Sonntag, 04. August 2019
Für uns begann der dritte Festivaltag mit einer Band, die zumindest optisch den Eindruck erweckte, als sei sie einmal quer durch alle Unterschubladen der Punkkultur zusammengecastet worden: An der einen Gitarre ein Skinhead, an der anderen Gitarre ein Iro-Träger, der Bassist sieht so aus, als wäre er der Hardcore-Szene zugehörig, und dazu eine Sängerin, die sich offenbar in der Polit-Punk-Szene heimisch fühlt. Musikalisch lieferte die bunt zusammengewürfelte Truppe derweil ein richtig fettes Hardcore-Punk-Brett ab, bei dem auch die Inhalte nicht zu kurz kamen. ES WAR MORD machten hingegen dort weiter, wo Bands wie DIE SKEPTIKER oder RAZZIA am Vorabend aufgehört hatten: Hier gab es eigenständigen, spielerisch sehr versierten Punkrock, der sich stellenweise jedoch in puncto Geschwindigkeit auch mal in Richtung 80er Jahre Hardcore bewegt. An dieser Stelle sei auch noch einmal auf ihr sehr gutes Album „Unter Kannibalen“ hingewiesen.

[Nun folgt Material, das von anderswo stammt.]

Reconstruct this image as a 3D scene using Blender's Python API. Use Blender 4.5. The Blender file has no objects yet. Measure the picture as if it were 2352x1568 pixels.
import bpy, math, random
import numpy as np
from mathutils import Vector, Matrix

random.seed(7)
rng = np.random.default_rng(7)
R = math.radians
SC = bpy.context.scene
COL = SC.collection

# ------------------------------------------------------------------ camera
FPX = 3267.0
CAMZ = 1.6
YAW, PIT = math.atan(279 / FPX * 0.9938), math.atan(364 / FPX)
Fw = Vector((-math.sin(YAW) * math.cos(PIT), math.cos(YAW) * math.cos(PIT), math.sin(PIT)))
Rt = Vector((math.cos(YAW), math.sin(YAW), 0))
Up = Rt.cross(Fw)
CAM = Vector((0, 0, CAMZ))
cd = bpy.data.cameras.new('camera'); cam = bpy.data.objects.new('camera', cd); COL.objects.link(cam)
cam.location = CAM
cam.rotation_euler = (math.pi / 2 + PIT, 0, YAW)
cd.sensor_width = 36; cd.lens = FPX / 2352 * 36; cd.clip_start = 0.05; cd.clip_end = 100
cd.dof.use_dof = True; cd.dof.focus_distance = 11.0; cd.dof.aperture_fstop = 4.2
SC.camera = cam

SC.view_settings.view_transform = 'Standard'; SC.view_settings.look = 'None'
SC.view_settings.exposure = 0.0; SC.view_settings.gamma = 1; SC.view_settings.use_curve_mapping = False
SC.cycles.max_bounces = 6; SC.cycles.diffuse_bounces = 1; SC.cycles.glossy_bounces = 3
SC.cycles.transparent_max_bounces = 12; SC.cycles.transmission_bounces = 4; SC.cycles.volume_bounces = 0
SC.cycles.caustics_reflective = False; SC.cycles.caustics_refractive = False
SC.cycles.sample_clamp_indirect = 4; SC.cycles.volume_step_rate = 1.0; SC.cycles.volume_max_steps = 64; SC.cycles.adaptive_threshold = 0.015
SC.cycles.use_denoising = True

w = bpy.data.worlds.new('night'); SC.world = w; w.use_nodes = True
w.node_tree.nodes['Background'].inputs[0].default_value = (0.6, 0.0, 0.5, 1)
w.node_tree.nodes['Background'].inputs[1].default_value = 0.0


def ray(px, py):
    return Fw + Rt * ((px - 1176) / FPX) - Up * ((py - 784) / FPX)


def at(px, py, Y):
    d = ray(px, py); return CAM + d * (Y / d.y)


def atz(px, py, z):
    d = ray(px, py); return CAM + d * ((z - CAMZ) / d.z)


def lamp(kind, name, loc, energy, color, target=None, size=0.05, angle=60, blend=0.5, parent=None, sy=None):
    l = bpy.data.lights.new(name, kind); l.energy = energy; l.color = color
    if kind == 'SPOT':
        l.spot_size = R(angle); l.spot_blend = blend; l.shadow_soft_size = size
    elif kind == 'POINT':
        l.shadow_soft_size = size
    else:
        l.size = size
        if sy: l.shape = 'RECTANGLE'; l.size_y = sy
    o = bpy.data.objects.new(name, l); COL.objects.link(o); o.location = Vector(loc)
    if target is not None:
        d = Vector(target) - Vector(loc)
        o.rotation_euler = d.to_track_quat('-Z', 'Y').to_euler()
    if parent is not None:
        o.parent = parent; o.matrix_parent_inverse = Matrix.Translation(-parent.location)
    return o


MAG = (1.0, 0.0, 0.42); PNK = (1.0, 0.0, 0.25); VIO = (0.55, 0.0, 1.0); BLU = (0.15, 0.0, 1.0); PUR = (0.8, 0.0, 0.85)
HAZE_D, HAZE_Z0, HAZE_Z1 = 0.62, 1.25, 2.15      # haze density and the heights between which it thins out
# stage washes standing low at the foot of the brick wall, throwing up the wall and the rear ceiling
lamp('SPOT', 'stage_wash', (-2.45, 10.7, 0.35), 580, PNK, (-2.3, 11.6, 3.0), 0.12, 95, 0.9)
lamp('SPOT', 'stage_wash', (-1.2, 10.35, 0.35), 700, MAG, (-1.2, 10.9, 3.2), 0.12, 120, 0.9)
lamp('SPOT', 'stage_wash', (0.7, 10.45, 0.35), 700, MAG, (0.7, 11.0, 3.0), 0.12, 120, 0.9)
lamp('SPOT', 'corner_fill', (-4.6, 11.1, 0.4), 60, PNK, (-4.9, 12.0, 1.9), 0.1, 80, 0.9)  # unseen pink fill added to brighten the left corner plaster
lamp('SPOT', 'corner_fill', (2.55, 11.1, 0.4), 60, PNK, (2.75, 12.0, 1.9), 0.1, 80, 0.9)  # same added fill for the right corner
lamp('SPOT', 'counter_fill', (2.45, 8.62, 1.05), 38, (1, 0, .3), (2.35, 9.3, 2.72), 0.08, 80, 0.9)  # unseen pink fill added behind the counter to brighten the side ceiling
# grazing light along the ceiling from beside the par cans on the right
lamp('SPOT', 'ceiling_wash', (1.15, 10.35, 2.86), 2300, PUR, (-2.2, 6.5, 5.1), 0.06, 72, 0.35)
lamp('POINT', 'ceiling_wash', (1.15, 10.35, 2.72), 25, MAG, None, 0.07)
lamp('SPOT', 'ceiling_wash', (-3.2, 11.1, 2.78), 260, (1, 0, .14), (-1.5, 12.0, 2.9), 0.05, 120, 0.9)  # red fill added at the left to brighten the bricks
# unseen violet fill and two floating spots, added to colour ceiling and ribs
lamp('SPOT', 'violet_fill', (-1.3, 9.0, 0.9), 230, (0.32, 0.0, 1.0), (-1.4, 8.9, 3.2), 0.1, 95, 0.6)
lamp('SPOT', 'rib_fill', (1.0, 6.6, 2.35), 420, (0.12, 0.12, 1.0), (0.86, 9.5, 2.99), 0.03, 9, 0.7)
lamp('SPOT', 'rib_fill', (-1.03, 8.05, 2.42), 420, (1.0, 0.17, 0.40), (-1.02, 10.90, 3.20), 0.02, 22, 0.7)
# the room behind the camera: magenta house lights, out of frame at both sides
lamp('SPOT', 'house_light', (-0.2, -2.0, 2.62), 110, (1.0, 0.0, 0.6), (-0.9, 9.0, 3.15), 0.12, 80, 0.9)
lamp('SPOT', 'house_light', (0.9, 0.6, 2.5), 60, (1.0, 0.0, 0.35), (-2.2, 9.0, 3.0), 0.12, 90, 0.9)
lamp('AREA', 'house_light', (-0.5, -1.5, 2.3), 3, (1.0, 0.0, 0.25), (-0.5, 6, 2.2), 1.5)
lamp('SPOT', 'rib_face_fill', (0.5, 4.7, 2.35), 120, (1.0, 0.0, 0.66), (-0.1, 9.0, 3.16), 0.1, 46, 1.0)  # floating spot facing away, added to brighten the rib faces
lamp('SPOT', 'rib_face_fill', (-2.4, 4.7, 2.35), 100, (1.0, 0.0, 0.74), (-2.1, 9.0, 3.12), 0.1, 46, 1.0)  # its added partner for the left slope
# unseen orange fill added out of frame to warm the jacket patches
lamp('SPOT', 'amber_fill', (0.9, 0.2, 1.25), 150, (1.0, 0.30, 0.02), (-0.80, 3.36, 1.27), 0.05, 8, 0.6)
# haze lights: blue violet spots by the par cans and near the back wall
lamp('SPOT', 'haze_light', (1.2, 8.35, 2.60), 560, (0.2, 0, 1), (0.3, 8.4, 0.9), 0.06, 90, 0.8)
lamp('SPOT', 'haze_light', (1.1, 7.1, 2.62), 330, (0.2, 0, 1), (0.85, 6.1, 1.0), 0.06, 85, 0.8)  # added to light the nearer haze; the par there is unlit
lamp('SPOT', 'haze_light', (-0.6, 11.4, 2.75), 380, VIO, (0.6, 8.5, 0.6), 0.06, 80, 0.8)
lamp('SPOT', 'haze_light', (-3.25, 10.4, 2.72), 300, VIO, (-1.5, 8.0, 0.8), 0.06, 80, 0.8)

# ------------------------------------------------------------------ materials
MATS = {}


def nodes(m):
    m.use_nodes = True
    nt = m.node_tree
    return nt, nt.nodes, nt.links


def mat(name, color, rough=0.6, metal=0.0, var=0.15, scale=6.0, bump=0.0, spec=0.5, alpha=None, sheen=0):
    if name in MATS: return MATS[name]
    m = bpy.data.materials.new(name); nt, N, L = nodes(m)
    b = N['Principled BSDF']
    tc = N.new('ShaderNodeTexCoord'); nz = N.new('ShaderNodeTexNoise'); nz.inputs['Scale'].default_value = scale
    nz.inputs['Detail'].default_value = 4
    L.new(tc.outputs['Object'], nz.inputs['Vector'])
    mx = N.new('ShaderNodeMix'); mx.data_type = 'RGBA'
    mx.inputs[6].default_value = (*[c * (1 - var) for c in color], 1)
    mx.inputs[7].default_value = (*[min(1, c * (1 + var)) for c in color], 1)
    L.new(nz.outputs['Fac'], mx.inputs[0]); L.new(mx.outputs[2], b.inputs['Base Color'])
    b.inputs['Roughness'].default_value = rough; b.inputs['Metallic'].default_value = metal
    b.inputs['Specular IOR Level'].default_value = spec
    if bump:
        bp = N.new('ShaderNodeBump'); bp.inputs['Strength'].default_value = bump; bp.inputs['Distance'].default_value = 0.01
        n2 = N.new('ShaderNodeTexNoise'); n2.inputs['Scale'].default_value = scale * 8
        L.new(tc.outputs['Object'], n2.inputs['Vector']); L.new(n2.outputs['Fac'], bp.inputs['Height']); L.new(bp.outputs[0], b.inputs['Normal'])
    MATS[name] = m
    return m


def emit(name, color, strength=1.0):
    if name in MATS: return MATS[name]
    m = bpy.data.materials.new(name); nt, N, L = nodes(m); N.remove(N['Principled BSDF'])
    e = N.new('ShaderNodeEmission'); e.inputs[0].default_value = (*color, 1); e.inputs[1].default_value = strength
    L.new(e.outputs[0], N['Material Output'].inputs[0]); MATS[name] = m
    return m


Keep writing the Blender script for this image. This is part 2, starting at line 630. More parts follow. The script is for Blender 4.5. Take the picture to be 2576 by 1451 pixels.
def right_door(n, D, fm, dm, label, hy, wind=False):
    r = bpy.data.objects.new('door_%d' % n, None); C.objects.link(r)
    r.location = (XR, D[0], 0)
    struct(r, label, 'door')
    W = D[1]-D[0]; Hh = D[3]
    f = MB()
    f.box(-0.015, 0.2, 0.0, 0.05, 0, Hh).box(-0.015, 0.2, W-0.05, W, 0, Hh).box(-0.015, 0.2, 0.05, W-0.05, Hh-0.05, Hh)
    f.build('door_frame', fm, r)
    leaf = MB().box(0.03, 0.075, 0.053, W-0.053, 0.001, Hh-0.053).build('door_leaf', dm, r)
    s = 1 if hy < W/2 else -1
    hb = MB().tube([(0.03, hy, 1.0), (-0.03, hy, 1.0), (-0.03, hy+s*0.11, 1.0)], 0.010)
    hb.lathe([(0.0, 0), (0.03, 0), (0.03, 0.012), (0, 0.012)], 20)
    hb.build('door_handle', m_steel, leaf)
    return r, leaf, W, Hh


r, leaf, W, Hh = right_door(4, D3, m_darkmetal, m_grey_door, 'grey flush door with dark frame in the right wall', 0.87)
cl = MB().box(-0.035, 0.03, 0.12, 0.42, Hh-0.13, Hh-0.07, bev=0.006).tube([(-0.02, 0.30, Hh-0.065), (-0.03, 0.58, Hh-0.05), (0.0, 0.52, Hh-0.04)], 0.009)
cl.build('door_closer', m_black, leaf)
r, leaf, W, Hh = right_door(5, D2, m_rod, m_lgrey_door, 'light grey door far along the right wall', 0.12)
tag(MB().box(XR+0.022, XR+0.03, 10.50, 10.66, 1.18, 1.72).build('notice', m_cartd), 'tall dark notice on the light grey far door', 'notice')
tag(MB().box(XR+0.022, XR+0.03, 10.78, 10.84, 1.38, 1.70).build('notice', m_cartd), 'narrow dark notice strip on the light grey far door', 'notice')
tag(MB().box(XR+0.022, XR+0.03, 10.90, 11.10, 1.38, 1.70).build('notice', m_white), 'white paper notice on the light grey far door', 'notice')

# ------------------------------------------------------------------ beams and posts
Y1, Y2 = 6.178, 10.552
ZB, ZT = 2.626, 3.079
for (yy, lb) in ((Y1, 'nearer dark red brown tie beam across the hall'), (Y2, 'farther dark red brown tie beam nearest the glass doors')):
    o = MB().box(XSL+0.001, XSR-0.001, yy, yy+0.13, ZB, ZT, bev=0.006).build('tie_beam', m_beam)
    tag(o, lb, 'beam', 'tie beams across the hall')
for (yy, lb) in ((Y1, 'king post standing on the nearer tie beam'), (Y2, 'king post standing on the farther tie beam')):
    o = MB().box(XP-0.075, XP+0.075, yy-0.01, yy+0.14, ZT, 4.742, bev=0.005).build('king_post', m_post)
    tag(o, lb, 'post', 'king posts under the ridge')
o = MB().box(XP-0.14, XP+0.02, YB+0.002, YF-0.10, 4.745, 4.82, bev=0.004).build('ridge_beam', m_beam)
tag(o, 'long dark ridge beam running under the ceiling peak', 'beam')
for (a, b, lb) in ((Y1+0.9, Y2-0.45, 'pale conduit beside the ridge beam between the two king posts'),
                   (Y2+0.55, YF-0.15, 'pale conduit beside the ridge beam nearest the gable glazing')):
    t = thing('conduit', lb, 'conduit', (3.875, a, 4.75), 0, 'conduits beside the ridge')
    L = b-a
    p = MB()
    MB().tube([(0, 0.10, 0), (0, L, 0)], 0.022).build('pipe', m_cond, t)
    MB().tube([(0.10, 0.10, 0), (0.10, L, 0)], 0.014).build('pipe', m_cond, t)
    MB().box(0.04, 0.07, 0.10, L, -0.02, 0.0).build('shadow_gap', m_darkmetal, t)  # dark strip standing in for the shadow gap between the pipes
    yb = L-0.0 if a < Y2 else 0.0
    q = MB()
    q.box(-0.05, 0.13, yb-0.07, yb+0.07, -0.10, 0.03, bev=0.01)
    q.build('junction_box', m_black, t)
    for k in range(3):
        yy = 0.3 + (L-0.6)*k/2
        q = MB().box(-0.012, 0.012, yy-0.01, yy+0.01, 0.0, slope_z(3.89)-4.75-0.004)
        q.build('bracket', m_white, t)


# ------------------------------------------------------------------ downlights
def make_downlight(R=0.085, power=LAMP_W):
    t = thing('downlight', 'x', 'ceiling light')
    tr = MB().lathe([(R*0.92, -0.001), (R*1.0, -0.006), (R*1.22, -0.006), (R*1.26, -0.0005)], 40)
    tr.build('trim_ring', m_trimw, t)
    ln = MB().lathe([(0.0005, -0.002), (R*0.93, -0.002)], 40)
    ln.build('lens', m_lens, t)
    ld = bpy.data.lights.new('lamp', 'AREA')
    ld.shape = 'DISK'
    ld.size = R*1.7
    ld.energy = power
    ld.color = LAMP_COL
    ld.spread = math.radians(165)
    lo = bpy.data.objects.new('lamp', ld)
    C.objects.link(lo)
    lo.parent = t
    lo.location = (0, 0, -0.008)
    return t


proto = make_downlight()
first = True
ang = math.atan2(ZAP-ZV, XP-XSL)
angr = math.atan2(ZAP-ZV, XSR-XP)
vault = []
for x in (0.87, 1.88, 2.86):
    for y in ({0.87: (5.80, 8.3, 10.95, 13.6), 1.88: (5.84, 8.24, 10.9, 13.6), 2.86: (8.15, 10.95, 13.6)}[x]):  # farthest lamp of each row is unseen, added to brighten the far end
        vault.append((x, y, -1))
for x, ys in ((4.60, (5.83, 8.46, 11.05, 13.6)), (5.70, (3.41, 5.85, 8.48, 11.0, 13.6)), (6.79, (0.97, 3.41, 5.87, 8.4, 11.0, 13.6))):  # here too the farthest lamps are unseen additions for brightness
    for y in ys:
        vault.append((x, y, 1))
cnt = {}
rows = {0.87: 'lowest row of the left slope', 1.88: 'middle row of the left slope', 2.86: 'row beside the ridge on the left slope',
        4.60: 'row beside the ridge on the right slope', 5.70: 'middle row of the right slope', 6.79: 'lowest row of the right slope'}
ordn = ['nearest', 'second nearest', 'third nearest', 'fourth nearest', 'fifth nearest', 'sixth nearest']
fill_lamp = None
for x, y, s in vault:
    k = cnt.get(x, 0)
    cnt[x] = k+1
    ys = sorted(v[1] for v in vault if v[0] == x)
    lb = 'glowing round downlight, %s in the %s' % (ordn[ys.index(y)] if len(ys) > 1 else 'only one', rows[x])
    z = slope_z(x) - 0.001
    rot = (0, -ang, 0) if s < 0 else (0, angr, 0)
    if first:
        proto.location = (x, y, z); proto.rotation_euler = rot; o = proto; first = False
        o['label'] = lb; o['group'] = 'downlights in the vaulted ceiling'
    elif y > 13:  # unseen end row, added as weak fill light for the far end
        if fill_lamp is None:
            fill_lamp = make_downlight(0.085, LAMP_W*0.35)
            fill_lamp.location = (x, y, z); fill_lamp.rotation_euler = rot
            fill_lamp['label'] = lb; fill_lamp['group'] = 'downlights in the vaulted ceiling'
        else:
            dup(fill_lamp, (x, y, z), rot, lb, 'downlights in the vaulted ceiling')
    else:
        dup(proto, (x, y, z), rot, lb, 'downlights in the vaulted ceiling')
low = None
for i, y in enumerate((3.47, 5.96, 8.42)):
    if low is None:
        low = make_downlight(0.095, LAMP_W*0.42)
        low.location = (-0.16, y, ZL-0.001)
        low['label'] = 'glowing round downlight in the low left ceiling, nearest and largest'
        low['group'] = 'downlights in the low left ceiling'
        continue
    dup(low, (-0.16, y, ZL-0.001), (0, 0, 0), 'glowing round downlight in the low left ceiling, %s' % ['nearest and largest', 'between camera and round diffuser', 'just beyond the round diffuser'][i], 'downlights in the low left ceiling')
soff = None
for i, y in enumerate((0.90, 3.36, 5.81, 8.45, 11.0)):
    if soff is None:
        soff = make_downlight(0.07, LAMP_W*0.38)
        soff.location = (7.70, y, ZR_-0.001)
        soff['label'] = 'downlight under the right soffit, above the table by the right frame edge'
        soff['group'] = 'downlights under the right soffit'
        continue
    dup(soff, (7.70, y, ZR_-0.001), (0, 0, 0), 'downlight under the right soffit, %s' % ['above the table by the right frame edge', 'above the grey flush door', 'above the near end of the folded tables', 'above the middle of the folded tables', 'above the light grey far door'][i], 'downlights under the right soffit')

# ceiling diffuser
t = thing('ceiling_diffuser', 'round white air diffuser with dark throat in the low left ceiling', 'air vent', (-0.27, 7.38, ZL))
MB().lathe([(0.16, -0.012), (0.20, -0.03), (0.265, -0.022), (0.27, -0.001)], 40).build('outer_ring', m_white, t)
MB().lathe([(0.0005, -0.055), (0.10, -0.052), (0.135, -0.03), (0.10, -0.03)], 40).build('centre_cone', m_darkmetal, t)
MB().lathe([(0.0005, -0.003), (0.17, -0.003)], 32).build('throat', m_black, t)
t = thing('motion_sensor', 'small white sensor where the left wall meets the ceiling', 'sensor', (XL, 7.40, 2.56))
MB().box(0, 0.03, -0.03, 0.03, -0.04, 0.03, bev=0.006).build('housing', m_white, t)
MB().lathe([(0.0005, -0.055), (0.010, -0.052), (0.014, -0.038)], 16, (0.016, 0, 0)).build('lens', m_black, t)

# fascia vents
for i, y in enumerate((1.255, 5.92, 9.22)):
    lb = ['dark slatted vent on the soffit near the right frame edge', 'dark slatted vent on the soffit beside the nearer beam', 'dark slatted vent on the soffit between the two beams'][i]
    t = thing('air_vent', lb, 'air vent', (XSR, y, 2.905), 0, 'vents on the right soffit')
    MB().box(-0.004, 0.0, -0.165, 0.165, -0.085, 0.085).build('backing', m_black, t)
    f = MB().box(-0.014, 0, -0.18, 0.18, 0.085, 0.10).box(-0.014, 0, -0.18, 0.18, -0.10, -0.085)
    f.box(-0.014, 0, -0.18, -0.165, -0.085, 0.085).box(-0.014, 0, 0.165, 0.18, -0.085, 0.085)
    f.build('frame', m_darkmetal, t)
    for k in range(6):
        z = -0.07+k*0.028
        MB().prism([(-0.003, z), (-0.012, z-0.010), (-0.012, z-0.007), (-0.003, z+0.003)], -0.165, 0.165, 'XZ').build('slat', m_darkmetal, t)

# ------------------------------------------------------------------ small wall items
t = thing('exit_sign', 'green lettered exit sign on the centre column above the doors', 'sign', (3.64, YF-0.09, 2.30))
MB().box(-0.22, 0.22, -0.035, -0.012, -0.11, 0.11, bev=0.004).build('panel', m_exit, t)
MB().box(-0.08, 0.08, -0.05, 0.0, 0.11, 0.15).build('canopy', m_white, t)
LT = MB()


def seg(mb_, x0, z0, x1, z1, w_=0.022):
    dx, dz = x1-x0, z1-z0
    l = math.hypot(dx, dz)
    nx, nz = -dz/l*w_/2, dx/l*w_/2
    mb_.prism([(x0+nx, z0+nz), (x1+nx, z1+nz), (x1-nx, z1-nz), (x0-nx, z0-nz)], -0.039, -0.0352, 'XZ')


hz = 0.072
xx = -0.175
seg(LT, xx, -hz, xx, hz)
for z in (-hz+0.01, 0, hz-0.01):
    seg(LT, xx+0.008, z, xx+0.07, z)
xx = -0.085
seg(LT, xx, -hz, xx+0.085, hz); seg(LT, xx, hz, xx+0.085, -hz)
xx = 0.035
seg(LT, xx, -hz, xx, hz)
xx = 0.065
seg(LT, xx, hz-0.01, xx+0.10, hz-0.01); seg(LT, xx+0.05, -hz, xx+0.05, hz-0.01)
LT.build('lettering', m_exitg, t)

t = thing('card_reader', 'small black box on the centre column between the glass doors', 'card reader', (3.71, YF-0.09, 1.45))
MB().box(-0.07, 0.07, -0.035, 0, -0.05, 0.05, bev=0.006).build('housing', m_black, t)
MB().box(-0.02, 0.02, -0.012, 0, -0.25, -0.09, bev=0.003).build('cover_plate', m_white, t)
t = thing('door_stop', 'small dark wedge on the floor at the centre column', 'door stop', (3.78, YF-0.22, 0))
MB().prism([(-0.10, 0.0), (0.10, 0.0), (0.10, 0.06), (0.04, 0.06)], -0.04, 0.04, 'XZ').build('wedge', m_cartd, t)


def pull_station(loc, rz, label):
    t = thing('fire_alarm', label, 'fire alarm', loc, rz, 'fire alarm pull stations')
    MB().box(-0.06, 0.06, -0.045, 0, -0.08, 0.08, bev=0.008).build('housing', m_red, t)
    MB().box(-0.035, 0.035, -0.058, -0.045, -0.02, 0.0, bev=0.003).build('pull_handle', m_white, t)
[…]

Es ist inzwischen so etwas wie eine Tradition, dass am letzten Tag des Resist to Exist-Festivals auch politischen HipHop-Gruppen eine Bühne geboten wird. In diesem Jahr durften sich BOYKOTT ONE und NEONSCHWARZ der kritischen Punkgemeinde stellen, wobei vor allem Letztere die Crowd vom ersten Track an fest im Griff hatten. Ein textsicheres Publikum, Crowdsurfing auf einer aufblasbaren Südfrucht, dazu Ohrwürmer wie „Dies, das, Ananas“, „On a journey“ oder „Unser Haus“… Alles in allem ein gelungener Auftritt, der den bis dato ein wenig müde wirkenden Festivalbesuchern noch einmal neue Energie einzuflößen schien.
NON SERVIUM kannte ich bislang nur vom Namen, entsprechend positiv überrascht war ich von den Spaniern. Eine hochexplosive Mischung aus Streetpunk, Oi! und Hardcore, deren Markenzeichen prägnante Gitarrenmelodien und brachiale Singalongs sind. Was für ein Brett und zugleich ein guter Übergang zu den RESTARTS, die auf der Indoor-Bühne mit politischem Streetpunk und sympathischen Cockney-Slang den Festival-Endspurt einläuteten. Den Schlussakkord setzten jedoch LOS FASTIDIOS. Die italienischen Streetpunks lieferten ein für ihre Verhältnisse sehr Ska-lastiges Set ab und spielten vor allem Offbeat-Songs wie „Vechio Skinhead“, „3Tone“ oder „Skanking Town“. Doch die von vielen herbeigesehnte Hymne „Antifa Hooligans“ durfte selbstverständlich auch nicht fehlen und setzte ein finales Ausrufezeichen hinter das „Resist to Exist“, das in diesem Jahr seinem Namen aufgrund der widrigen Gesamtumstände alle Ehre machte. Respekt an die Organisatoren und zahlreichen ehrenamtlichen Helfer, die es geschafft haben, innerhalb kurzer Zeit einen Alternativplan zu entwickeln und so reibungslos umzusetzen, wenngleich die Veranstaltung aufgrund der begrenzten Kapazitäten leider kleiner ausfiel als geplant. Man darf gespannt sein, wo das Resist im kommenden Jahr seine Zelte aufschlagen wird.